So we have seen a new trend in people using 50 Amp even when they have a 30 Amp camper.
So lets talk about this for a second.
Remember whatever your opinion is, or whatever the math looks like, what size main breaker do you have in your rig? That's all that matters.
At Triple R we charge for 50 Amp service to Transit campers.
At time of booking at most campgrounds, you will be asked if you need a 50 Amp service. You can rent a 50 Amp site without paying the extra fee at Triple R. If you do want the 50 Amp hookup, we do charge $10 a night for it. But we don't charge more for a 50 Amp site, just the service.
Lately we have seen lots of people that have a camper that has a 30 Amp cord, and a 30 Amp main breaker, using the 50 Amp service.
So most people would ask, WHY? Why would someone pay for 50 Amp when the main breaker in your camper is a 30 Amp breaker?
One customer said he likes to use it because the 30 Amp connections are typically worn out more than the 50 Amp connection. That is true. But rapidly changing. We have seen even 28 foot campers coming in lately that are 50 Amp.
At the end of the day, what matters the most is what your camper is designed for. If your camper has a 30 Amp cord, it will have a 30 Amp Main breaker. Even if you plugged your camper into a 100 Amp outlet, your main breaker will stop you from drawing more than 30 Amp's. No matter what you do.
There is another issue with doing this that is commonly undisclosed. The 50 Amp breaker is a double pole (two phase meant to be used with 240VAC, double throw breaker). Your 30 Amp single phase camper will ONLY pull from ONE of the two phases, so there is a potential the 50 Amp breaker may NOT trip when it needs to.

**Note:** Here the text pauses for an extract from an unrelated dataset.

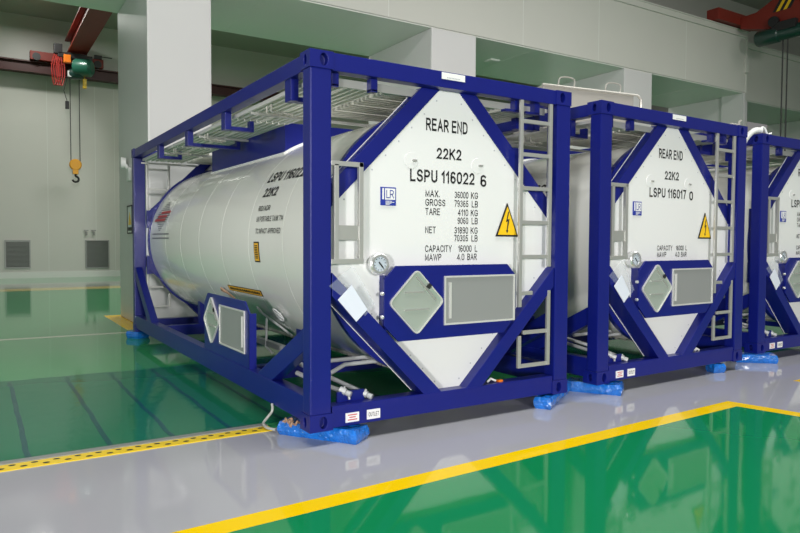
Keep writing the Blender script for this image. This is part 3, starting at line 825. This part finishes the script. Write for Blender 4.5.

So if your new to camping, you quickly will learn that if you have a 30 Amp configuration, the hot water heater, air conditioner, and microwave, and refrigerator can not all run at the same time. This causes you to choose whats most important at any given time. Also remember, there is a converter running producing 12 VDC for other things in your camper, like thermostats, keeping the battery charged, lights, refrigerator control cards working, and more. So there are a couple things you can do to lessen the inconvenience. Switch your refrigerator and hot water heater to propane. That will help you a lot. Lets look at the typical power used for each one of these items.
Hot Water heater on electric = 4- 12.5 Amps (Depends if it is maintaining, or heating from cold).
Refrigerator on electric= 8 Amps (On propane is 1.5 Amps).
Air conditioner= 18 Amps
Microwave= 13 Amps
Converter= 2-12 Amps (Depends on battery charge).
Heater= 6 Amps
You can see right here that the 30 Amp supply to the camper is being asked to supply 50.5 Amps (excluding the heater). As you can see, it wont all happen at the same time. Also, some other large draw items are hot plates, electric griddles, coffee makers, lights, TV's.
You can also see how switching to propane makes a big difference. If your a seasonal running everything you can on propane the entire time your here, typically saves you about $45 a year in electric. Though I don't recommend leaving your fridge on propane when you leave. We recommend leaving your fridge on electric set to auto, and leave your propane on in case of a power outage.
One other point to make. Last year we had 105 Degree heat index, for days on end. Some people that were not here had a fairly large electric bill, even though they were not here running their AC. You have to remember, it was over 130 degrees in the camper, and the refrigerator was trying to cool from 130 degrees, not the typical 75 to 80 degrees inside the camper. This is why we recommend have at least on MAXX Air vent. It allows you to let heat out through one of the roof vents, without the threat of rain getting in
This blog was a little misguided, but it gives a little insight into power, what uses it, how to save some money on it, and puts a myth to bed about using a 50 Amp outlet for a 30 Amp camper.